Among the few dialogues Between Ms Berejiklian and Mr Maguire made public, one striking occasion included a discussion in which Mr Maguire said: “I am the boss, even when you’re the Premier.”

While Ms Berejiklian agreed with Mr Maguire at the time, her legal team later submitted to ICAC that she was “appeasing an insecure man to make him feel better about himself” and did not “reflect her sincere sentiments”.

Few global findings were made about the former premier’s evidence, but occasionally ICAC called her “supercilious”, “unworldly” and “an unsatisfactory witness in many respects” owing to her use of the witness box “as more like a husting than a place from which to respond directly to a question”.

But it was Ms Berejiklian’s steadfast advocacy for obscure projects desired by Mr Maguire and located in his electorate that led ICAC to find her conduct breached the threshold of corruption, a conclusion only possible because of her refusal to disclose the relationship.

One project, a $5.5m grant provided to the Australian Clay Target Association, was considered and approved by the government’s expenditure review committee at Ms Berejiklian’s behest when she was treasurer. A separate project saw a $20m funding allocation for the Riverina Conservatorium of Music amplified by the premier within government and successful in the same way.

ICAC found that in approving the funding for the conservatorium, Ms Berejiklian “consciously preferred Mr Maguire” whom she knew was its principal proponent.

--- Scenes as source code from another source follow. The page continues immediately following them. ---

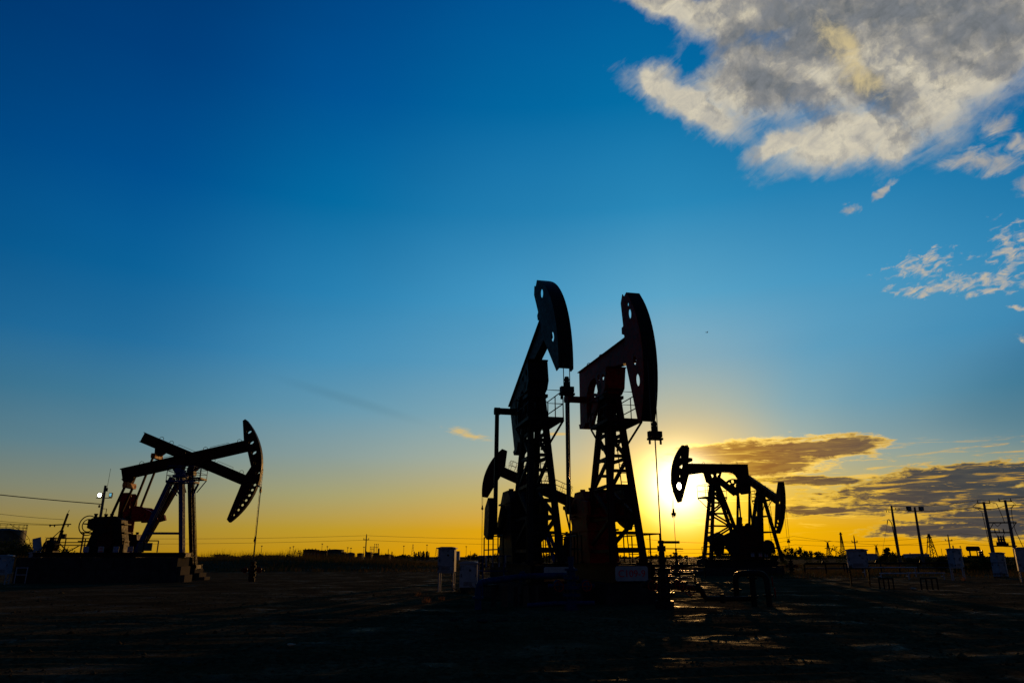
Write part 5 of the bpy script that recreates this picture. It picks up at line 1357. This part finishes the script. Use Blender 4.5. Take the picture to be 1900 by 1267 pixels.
# clods and gravel strewn over the yard
NG = 15000
yg = 5 + 40 * rng.beta(.9, 2.4, NG); xg = rng.uniform(-1, 1, NG) * (4 + yg * .85)
sg = rng.gamma(2.0, .007, NG).clip(.006, .07) * (1 + yg / 40)
zg = ground_h(xg, yg)
oct_ = np.array([(1, 0, 0), (0, 1, 0), (-1, 0, 0), (0, -1, 0), (0, 0, .8), (0, 0, -.5)])
fo = [(0, 1, 4), (1, 2, 4), (2, 3, 4), (3, 0, 4), (1, 0, 5), (2, 1, 5), (3, 2, 5), (0, 3, 5)]
Vg = oct_[None] * rng.uniform(.6, 1.3, (NG, 6, 1)) * sg[:, None, None]
an = rng.uniform(0, 6.28, NG); ca, sa = np.cos(an)[:, None], np.sin(an)[:, None]
Vr = np.stack([Vg[..., 0] * ca - Vg[..., 1] * sa, Vg[..., 0] * sa + Vg[..., 1] * ca, Vg[..., 2]], -1) + np.stack([xg, yg, zg], -1)[:, None]
me = bpy.data.meshes.new('gravel')
me.vertices.add(NG * 6); me.vertices.foreach_set('co', Vr.astype(np.float32).ravel())
fi = (np.array(fo)[None] + (np.arange(NG) * 6)[:, None, None]).reshape(-1).astype(np.int32)
me.loops.add(len(fi)); me.loops.foreach_set('vertex_index', fi)
me.polygons.add(len(fi) // 3); me.polygons.foreach_set('loop_start', np.arange(0, len(fi), 3, dtype=np.int32))
me.update(calc_edges=True); me.materials.append(gm)
struct(bpy.data.objects.new('gravel', me), 'stuff'); COL.objects.link(bpy.data.objects['gravel'])

# ------------------------------------------------------------------ small things
def crumple(label, x, y, s_, mat='litter', seed=1):
    rr = random.Random(seed); b = MB(); vs = []; n, m_ = 7, 5
    for j in range(m_):
        for i in range(n):
            a = 2 * math.pi * i / n; e = math.pi * (j + .5) / m_; r_ = s_ * rr.uniform(.55, 1.15)
            vs.append((r_ * 1.5 * math.sin(e) * math.cos(a), r_ * math.sin(e) * math.sin(a), max(0, s_ * .45 + r_ * .5 * math.cos(e))))
    fs = [(j * n + i, j * n + (i + 1) % n, (j + 1) * n + (i + 1) % n, (j + 1) * n + i) for j in range(m_ - 1) for i in range(n)] + [tuple(range(n)), tuple(range((m_ - 1) * n, m_ * n))]
    b.add(vs, fs)
    return tag(b.build('litter' if mat == 'litter' else 'stone', mat, None, False, (x, y, gz_at(x, y))), label, 'litter' if mat == 'litter' else 'stone')
crumple('crumpled pale litter lying alone on the dark ground, lower left', -4.05, 14.1, .06, 'litter', 3)
crumple('bright crumpled litter in the yard between the two low pipe frames', 19.95, 37.4, .13, 'litter', 5)
for k, (x_, y_, s_) in enumerate([(-.75, 19.2, .10), (-.2, 19.4, .08), (-1.5, 19.8, .09), (.9, 19.9, .07), (-.45, 19.9, .06)]):
    o = crumple(['largest stone of the row in front of the blue pipe', 'second largest stone, centre of the row before the blue pipe', 'leftmost stone of the row before the blue pipe', 'rightmost stone of the row before the blue pipe', 'smallest stone of the row before the blue pipe'][k], x_, y_, s_, 'concrete', 20 + k)
    o['group'] = 'stones before the blue pipe'
bd = thing('bird', 'small dark bird gliding in the sky right of the middle pair', 'bird', (34.52, 120, 39.5), R(30))
MB().lathe((0, 0, 0), [(.01, -.22), (.06, -.12), (.075, 0), (.05, .12), (.035, .17), (.01, .22)], 10, (1, 0, .1)).build('body', 'feather', bd, True)
for s_ in (-1, 1):
    MB().add([(.07, 0, .02), (-.08, 0, .02), (-.10, s_ * .22, .12), (.05, s_ * .24, .13), (-.08, s_ * .42, .06), (.07, 0, .035), (-.08, 0, .035), (-.10, s_ * .22, .135), (.05, s_ * .24, .145)],
             [(0, 1, 2, 3), (3, 2, 4), (5, 6, 7, 8), (8, 7, 4), (0, 3, 8, 5), (1, 6, 7, 2)]).build('wing', 'feather', bd)
MB().add([(-.18, 0, 0), (-.34, .07, 0), (-.34, -.07, 0), (-.18, 0, .012), (-.34, .07, .012), (-.34, -.07, .012)], [(0, 1, 2), (3, 5, 4), (1, 4, 5, 2)]).build('tail', 'feather', bd)
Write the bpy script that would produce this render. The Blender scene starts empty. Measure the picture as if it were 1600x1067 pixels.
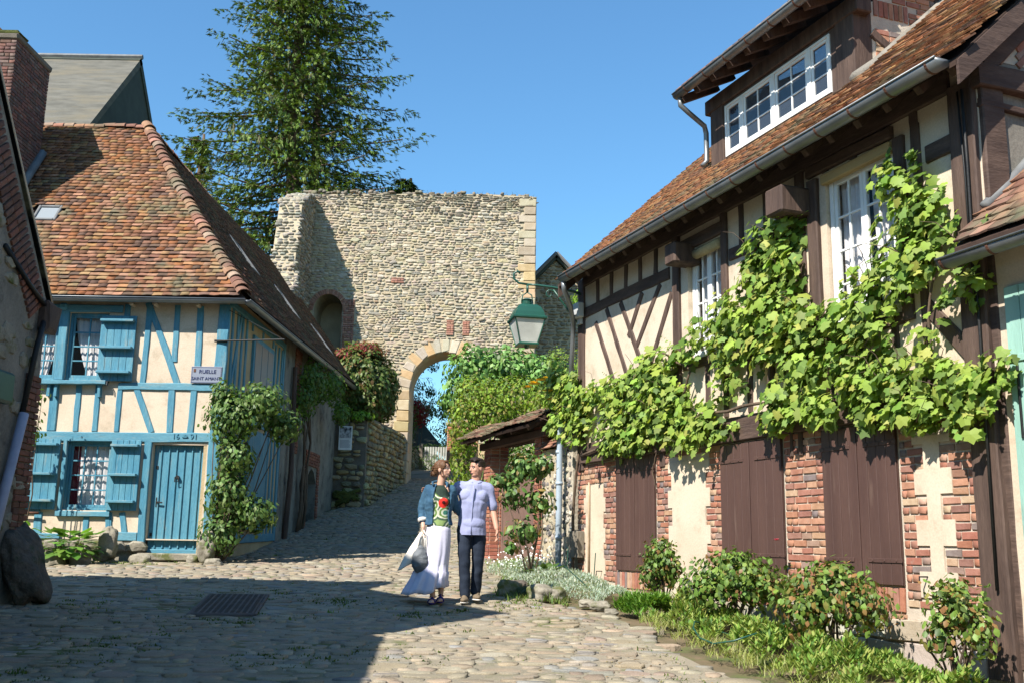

“Ms Berejiklian knew that decision was wrong, as demonstrated not only by the fact she concealed her relationship at the time, but also by the fact that she approved the funding reservation without any support from either the relevant departmental officers or her own staff,” it said.

Another damning conclusion drawn by investigators was that Ms Berejiklian consciously declined to press Mr Maguire on his deal-making with property developers. They found that she refused to do so out of an “appreciation that he may have been engaged in corrupt conduct, and she was thus acting with wilful blindness”.

The evidence used in support of this finding was Ms Berejiklian’s infamous taped phone call with Maguire, in which he discussed a development being staged around Badgerys Creek that, with his involvement, would clear a debt of $1.5m. “I don’t need to know about that bit,” Ms Berejiklian said.

As the ICAC noted: “Even if Ms Berejiklian did not suspect Mr Maguire at that stage of being engaged in corrupt conduct, at the very least she must have realised she was exposed to the risk of a conflict of interest in participating in decisions concerning the Badgerys Creek development.”

ICAC said it considered the possibility of bringing a charge of misconduct in public office against Ms Berejiklian over the ACTA funding matter.

But doing so would have been futile, it said, because it would have required proof that Ms Berejiklian had pushed for the funding to “maintain or advance” her relationship with Mr Maguire, or that she or Mr Maguire received a personal advantage.